EXERCISE:
Starting with the first line of the listing, quote each line exactly until and including the one with "return parent.location if", leaving pictures out.

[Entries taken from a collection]
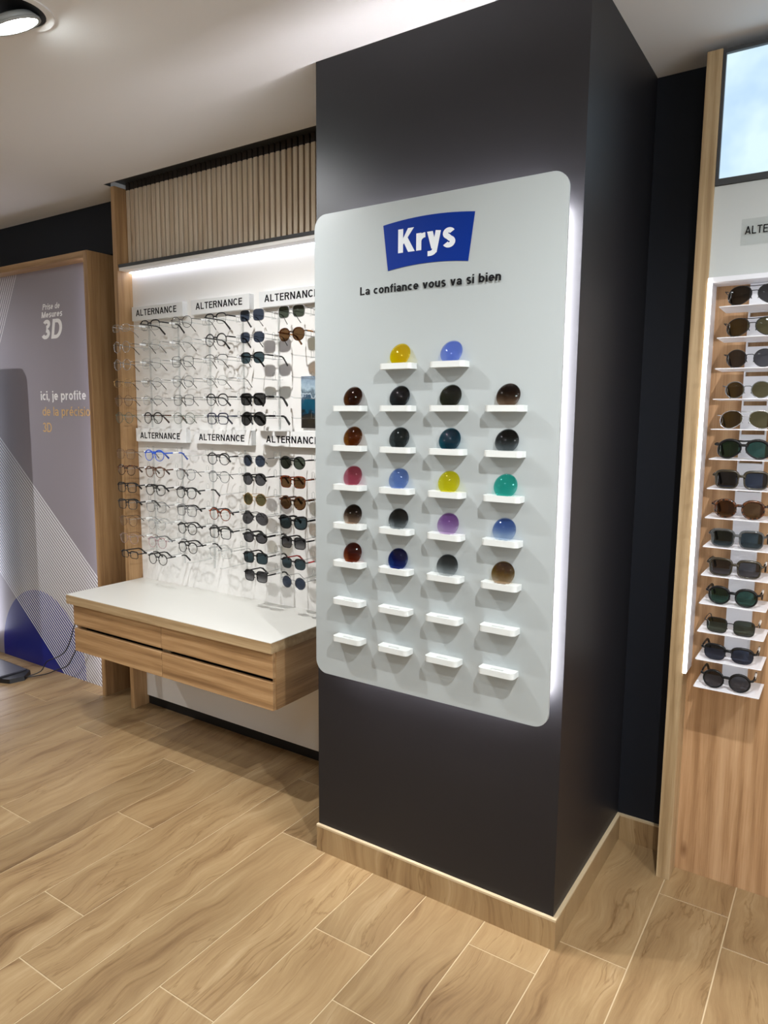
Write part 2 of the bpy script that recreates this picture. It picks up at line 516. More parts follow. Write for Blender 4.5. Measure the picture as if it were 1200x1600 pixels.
def thing(name, label, cat, loc=(0, 0, 0), group=None, rotz=0):
    o = bpy.data.objects.new(name, None)
    o.empty_display_size = 0.05
    COL.objects.link(o)
    o.location = loc
    o.rotation_euler = (0, 0, rotz)
    o['label'] = label
    o['category'] = cat
    if group: o['group'] = group
    return o


def org(parent):
    return parent.location if parent is not None else Vector((0, 0, 0))


def boxes(name, mat, parent, *bs, bevel=0.0, center=False):
    """one mesh of boxes given in WORLD coordinates, stored relative to the parent's origin"""
    bm = bmesh.new()
    o = org(parent)
    loc = Vector((0, 0, 0))
    if center:
        b = bs[0]; loc = Vector(((b[0] + b[1]) / 2, (b[2] + b[3]) / 2, (b[4] + b[5]) / 2)) - o
    for b in bs:
        q = o + loc
        box(bm, b[0] - q.x, b[1] - q.x, b[2] - q.y, b[3] - q.y, b[4] - q.z, b[5] - q.z, bevel)
    return put(name, mesh(bm, name, mat), parent, loc)


def struct(o):
    o['kind'] = 'structure'
    return o


# ---- lettering: a plain bold grotesque drawn from strokes (cap height 1, baseline 0)
def arc(cx, cy, rx, ry, a0, a1, n=14):
    return [(cx + rx * math.cos(math.radians(a0 + (a1 - a0) * i / n)), cy + ry * math.sin(math.radians(a0 + (a1 - a0) * i / n))) for i in range(n + 1)]


def glyph(ch, w):
    """(advance width, strokes, polygons); strokes are centre lines of width w"""
    h = w / 2
    X = 0.72                                                  # x-height
    d = w * 1.08
    bar = lambda x0, x1, y0, y1: [(x0, y0), (x1, y0), (x1, y1), (x0, y1)]
    if ch == ' ': return 0.26, [], []
    if ch == 'A': return 0.74, [], [[(0, 0), (d, 0), (0.37 + d * 0.5, 1), (0.37 - d * 0.5, 1)], [(0.74 - d, 0), (0.74, 0), (0.37 + d * 0.5, 1), (0.37 - d * 0.5, 1)], bar(0.18, 0.56, 0.22, 0.22 + w * 0.9)]
    if ch == 'L': return 0.54, [], [bar(0, w, 0, 1), bar(0, 0.54, 0, w * 0.95)]
    if ch == 'T': return 0.62, [], [bar(0.31 - h, 0.31 + h, 0, 1), bar(0, 0.62, 1 - w * 0.95, 1)]
    if ch == 'E': return 0.56, [], [bar(0, w, 0, 1), bar(0, 0.56, 0, w * 0.95), bar(0, 0.56, 1 - w * 0.95, 1), bar(0, 0.52, 0.45, 0.45 + w * 0.95)]
    if ch == 'N': return 0.68, [], [bar(0, w, 0, 1), bar(0.68 - w, 0.68, 0, 1), [(0, 1), (d, 1), (0.68, 0), (0.68 - d, 0)]]
    if ch == 'M': return 0.84, [], [bar(0, w, 0, 1), bar(0.84 - w, 0.84, 0, 1), [(0, 1), (d, 1), (0.42 + d * 0.5, 0), (0.42 - d * 0.5, 0)], [(0.84, 1), (0.84 - d, 1), (0.42 - d * 0.5, 0), (0.42 + d * 0.5, 0)]]
    if ch == 'K': return 0.70, [], [bar(0, w, 0, 1), [(w, 0.34), (w, 0.34 + d * 1.15), (0.66 - d * 1.1, 1), (0.66, 1)], [(0.20, 0.50), (0.20 + d * 0.75, 0.50 + d * 0.75), (0.70, 0), (0.70 - d * 1.2, 0)]]
    if ch in 'RP':
        st = [[(w, 1 - h)] + arc(0.38, 0.735, 0.27 - h, 0.265 - h, 90, -90) + [(w, 0.47 + h)]]
        return (0.67 if ch == 'R' else 0.65), st, [bar(0, w, 0, 1)] + ([[(0.30, 0.50), (0.30 + d, 0.52), (0.67, 0), (0.67 - d, 0)]] if ch == 'R' else [])
    if ch == 'D': return 0.70, [[(w, 1 - h)] + arc(0.32, 0.5, 0.38 - h, 0.5 - h, 90, -90, 20) + [(w, h)]], [bar(0, w, 0, 1)]
    if ch == 'C': return 0.70, [arc(0.36, 0.5, 0.36 - h, 0.5 - h, 42, 318, 26)], []
    if ch == '3': return 0.58, [arc(0.28, 0.755, 0.26 - h, 0.245 - h, 160, -90, 16), arc(0.28, 0.27, 0.29 - h, 0.27 - h, 90, -160, 18)], []
    if ch == 'i': return w, [], [bar(0, w, 0, X), bar(0, w, 0.84, 1.0)]
    if ch == 'j': return w, [[(h, X), (h, -0.06)] + arc(h - 0.12, -0.06, 0.12, 0.13, 0, -90, 6)], [bar(0, w, 0.84, 1.0)]
    if ch == 'l': return w, [], [bar(0, w, 0, 1)]
    if ch == ',': return w, [], [bar(0, w, 0, w), [(0, 0), (w, 0), (w * 0.45, -0.18), (0, -0.18)]]
    if ch == 'r': return 0.38, [arc(0.36, 0.36, 0.36 - h, X - h - 0.36, 178, 88, 10)], [bar(0, w, 0, X)]
    if ch == 'n': return 0.54, [[(h, 0.30)] + arc(0.27, 0.42, 0.27 - h, X - h - 0.42, 180, 0, 14) + [(0.54 - h, 0)]], [bar(0, w, 0, X)]
    if ch == 'u': return 0.54, [[(h, X)] + arc(0.27, 0.30, 0.27 - h, 0.30 - h, 180, 360, 14) + [(0.54 - h, X)]], [bar(0.54 - w, 0.54, 0, X)]
    if ch == 'o': return 0.58, [arc(0.29, X / 2, 0.29 - h, X / 2 - h + 0.005, 0, 360, 28)], []
    if ch == 'c': return 0.52, [arc(0.29, X / 2, 0.29 - h, X / 2 - h, 48, 312, 22)], []
    if ch in 'eé':
        return 0.56, [[(0.06, X / 2)] + [(0.56 - h, X / 2)] + arc(0.28, X / 2, 0.28 - h, X / 2 - h, 0, 318, 24)], ([[(0.22, 0.80), (0.22 + w, 0.80), (0.30 + w * 1.3, 1.02), (0.30, 1.02)]] if ch == 'é' else [])
    if ch == 'a': return 0.53, [arc(0.25, X - h - 0.17, 0.25 - h + 0.02, 0.17, 160, 0, 10) + [(0.53 - h, 0)], arc(0.25, 0.21, 0.25 - h, 0.215 - h * 0.9, 0, 360, 22)], []
    if ch in 'bpd':
        x = h if ch != 'd' else 0.58 - h
        return 0.58, [arc(0.29, X / 2, 0.29 - h, X / 2 - h, 0, 360, 26)], [bar(x - h, x + h, -0.26 if ch == 'p' else 0, X if ch == 'p' else 1)]
    if ch == 's': return 0.50, [arc(0.25, X * 0.74, 0.24 - h, X * 0.26 - h * 0.55, 25, 250, 14) + arc(0.25, X * 0.26, 0.25 - h, X * 0.27 - h * 0.55, 70, -155, 14)], []
    if ch == 'v': return 0.56, [], [[(0, X), (d, X), (0.28 + d * 0.5, 0), (0.28 - d * 0.5, 0)], [(0.56 - d, X), (0.56, X), (0.28 + d * 0.5, 0), (0.28 - d * 0.5, 0)]]
    if ch == 'y': return 0.56, [[(0.56 - d * 0.5, X), (0.30, -0.10)] + arc(0.13, -0.06, 0.17, 0.13, -20, -95, 6) + [(0.03, -0.19)]], [[(0, X), (d, X), (0.28 + d * 0.55, 0), (0.28 - d * 0.45, 0)]]
    if ch == 'f': return 0.36, [[(0.16, 0), (0.16, 0.74)] + arc(0.16 + 0.17, 0.74, 0.17, 1 - h - 0.74, 180, 95, 8)], [bar(0, 0.35, X - w * 0.9, X)]
    if ch == 't': return 0.36, [[(0.15, 0.92), (0.15, 0.20)] + arc(0.15 + 0.15, 0.20, 0.15, 0.20 - h, 180, 275, 8)], [bar(0, 0.35, X - w * 0.9, X)]
    raise KeyError(ch)


def ribbon(pts, w):
    """quads along a centre line, mitred at the corners"""
    P = [Vector((p[0], p[1])) for p in pts]
    P = [p for i, p in enumerate(P) if i == 0 or (p - P[i - 1]).length > 1e-5]
    loop = (P[0] - P[-1]).length < 1e-4
    if loop: P = P[:-1]
    k = len(P); L_, R_ = [], []
    for i in range(k):
        a = P[i - 1] if (loop or i) else None
        b = P[(i + 1) % k] if (loop or i < k - 1) else None
        d0 = (P[i] - a).normalized() if a is not None else None
        d1 = (b - P[i]).normalized() if b is not None else None
        d0 = d0 or d1; d1 = d1 or d0
        n0 = Vector((-d0.y, d0.x)); n1 = Vector((-d1.y, d1.x))
        m = n0 + n1
        m = m / max(m.dot(n0), 0.35)
        L_.append(P[i] + m * w / 2); R_.append(P[i] - m * w / 2)
    return [[R_[i], R_[(i + 1) % k], L_[(i + 1) % k], L_[i]] for i in range(k if loop else k - 1)]


def text_part(txt, mat, parent, x0, x1, zb, cap, y, w=0.18, slant=0.0, gap=0.11, name='lettering', depth=0.0003):
    """raised print: baseline height zb, cap height cap, stretched to x0..x1, on a plane of constant y facing -y"""
    polys, x = [], 0.0
    for ch in txt:
        adv, st, pg = glyph(ch, w)
        for q_ in [r_ for s_ in st for r_ in ribbon(s_, w)] + pg:
            polys.append([(x + p[0], p[1]) for p in q_])
        x += adv + gap
    tot = x - gap
    q = org(parent)
    bm = bmesh.new()
    for pl in polys:
        A = [(x0 + (px_ / tot) * (x1 - x0) + slant * pz_ * cap, zb + pz_ * cap) for px_, pz_ in pl]
        ar = sum(A[i][0] * A[(i + 1) % len(A)][1] - A[(i + 1) % len(A)][0] * A[i][1] for i in range(len(A)))
        if ar < 0: A.reverse()
        yy = y - depth - len(bm.faces) * 1.2e-5 - q.y          # strokes lie on one another like layers of paint
        bm.faces.new([bm.verts.new((a_ - q.x, yy, b_ - q.z)) for a_, b_ in A])
    return put(name, mesh(bm, name, mat), parent)


# ------------------------------------------------------------------ room shell
XL, XR, YF, YB = -5.6, 3.2, -4.6, 0.66
PW, PD = 0.849, 0.66           # pillar width, depth

floor = struct(boxes('floor', M['grout'], None, (XL, XR, YF, YB, -0.06, -0.0015)))
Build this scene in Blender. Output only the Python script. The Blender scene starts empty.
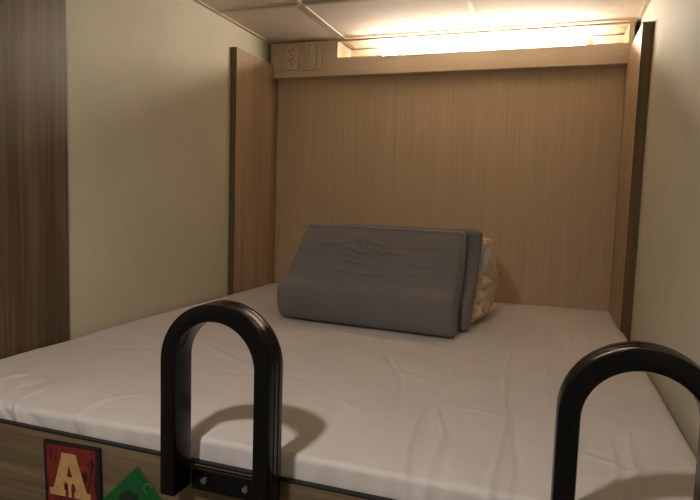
import bpy, bmesh, math, random
import numpy as np
from mathutils import Vector, Matrix, noise

C = bpy.context.scene
COL = C.collection
random.seed(4)

# ------------------------------------------------------------------ camera
W, H, D = 1.834, 1.3175, 1.90          # niche width, mattress-top to ceiling, headboard distance
YAW, PITCH, ROLL, F = 0.33, -0.08892, 0.03191, 573.69
cy, sy, cp, sp = math.cos(YAW), math.sin(YAW), math.cos(PITCH), math.sin(PITCH)
fwd = Vector((-sy*cp, cy*cp, sp)); rt = Vector((cy, sy, 0)); up = rt.cross(fwd)
r2 = rt*math.cos(ROLL) + up*math.sin(ROLL); u2 = -rt*math.sin(ROLL) + up*math.cos(ROLL)
cam = bpy.data.cameras.new('camera'); co = bpy.data.objects.new('camera', cam); COL.objects.link(co)
cam.sensor_fit = 'HORIZONTAL'; cam.sensor_width = 36; cam.lens = F/700*36; cam.clip_start = 0.02
m = Matrix.Identity(4)
for i in range(3):
    m[i][0], m[i][1], m[i][2] = r2[i], u2[i], -fwd[i]
m[0][3], m[1][3], m[2][3] = 1.4964, -1.0437, 0.4874
co.matrix_world = m
C.camera = co

# ------------------------------------------------------------------ world, lights, exposure
w = bpy.data.worlds.new('world'); C.world = w; w.use_nodes = True
w.node_tree.nodes['Background'].inputs[0].default_value = (1.0, 0.93, 0.84, 1)
w.node_tree.nodes['Background'].inputs[1].default_value = 0.20
LAMP = (.93, -1.0, 1.272)              # ceiling lamp of the room in front of the bunk
LAMP_POWER = 15.0
LAMP_COL = (1.0, 0.95, 0.91)
TUBE = 200.0                             # strip light over the headboard
TUBE_COL = (1.0, 0.89, 0.76)
la = bpy.data.lights.new('room_lamp_light', 'AREA'); la.shape = 'DISK'; la.size = 0.10
la.energy = LAMP_POWER; la.color = LAMP_COL
lo = bpy.data.objects.new('room_lamp_light', la); COL.objects.link(lo); lo.location = LAMP
v = C.view_settings
v.view_transform = 'Standard'; v.look = 'None'; v.gamma = 1; v.use_curve_mapping = False
v.exposure = 0.0

# ------------------------------------------------------------------ materials
def s2l(c):
    return tuple(((x/255)/12.92 if x/255 <= .04045 else ((x/255+.055)/1.055)**2.4) for x in c) + (1,)

def base_mat(name, rough=0.6, spec=0.5):
    m = bpy.data.materials.new(name); m.use_nodes = True
    b = m.node_tree.nodes['Principled BSDF']
    b.inputs['Roughness'].default_value = rough
    b.inputs['Specular IOR Level'].default_value = spec
    return m, m.node_tree, b

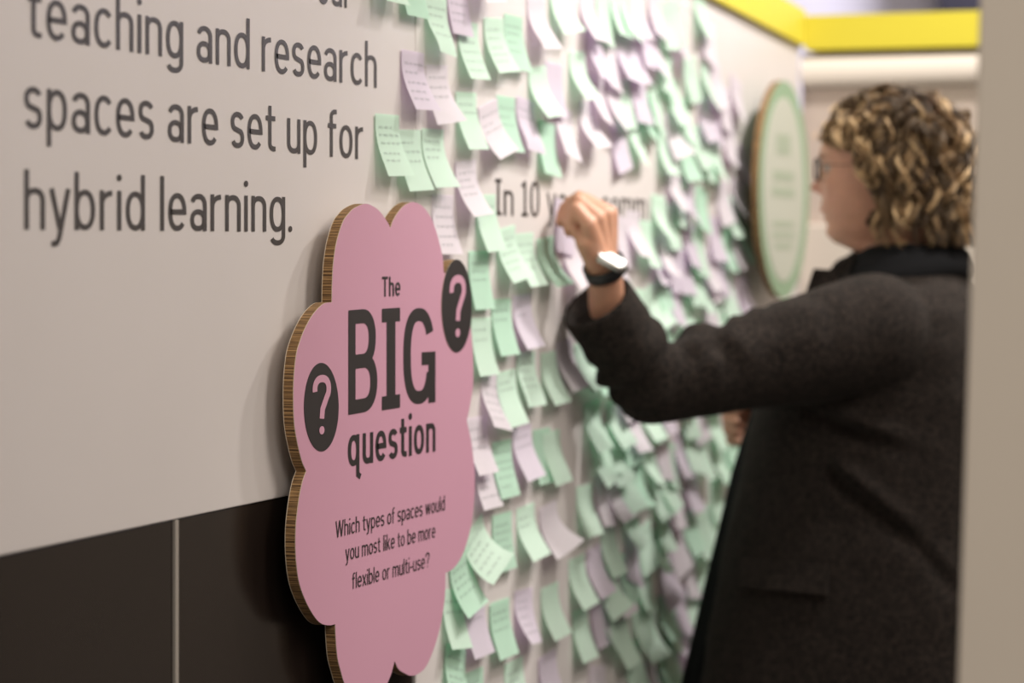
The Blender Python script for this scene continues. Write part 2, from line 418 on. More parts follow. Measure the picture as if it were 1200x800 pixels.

SOLUTION FOR THIS EXERCISE:
Write part 2 of the bpy script that recreates this picture. It picks up at line 516. More parts follow. Write for Blender 4.5. Measure the picture as if it were 1200x1600 pixels.
def thing(name, label, cat, loc=(0, 0, 0), group=None, rotz=0):
    o = bpy.data.objects.new(name, None)
    o.empty_display_size = 0.05
    COL.objects.link(o)
    o.location = loc
    o.rotation_euler = (0, 0, rotz)
    o['label'] = label
    o['category'] = cat
    if group: o['group'] = group
    return o


def org(parent):
    return parent.location if parent is not None else Vector((0, 0, 0))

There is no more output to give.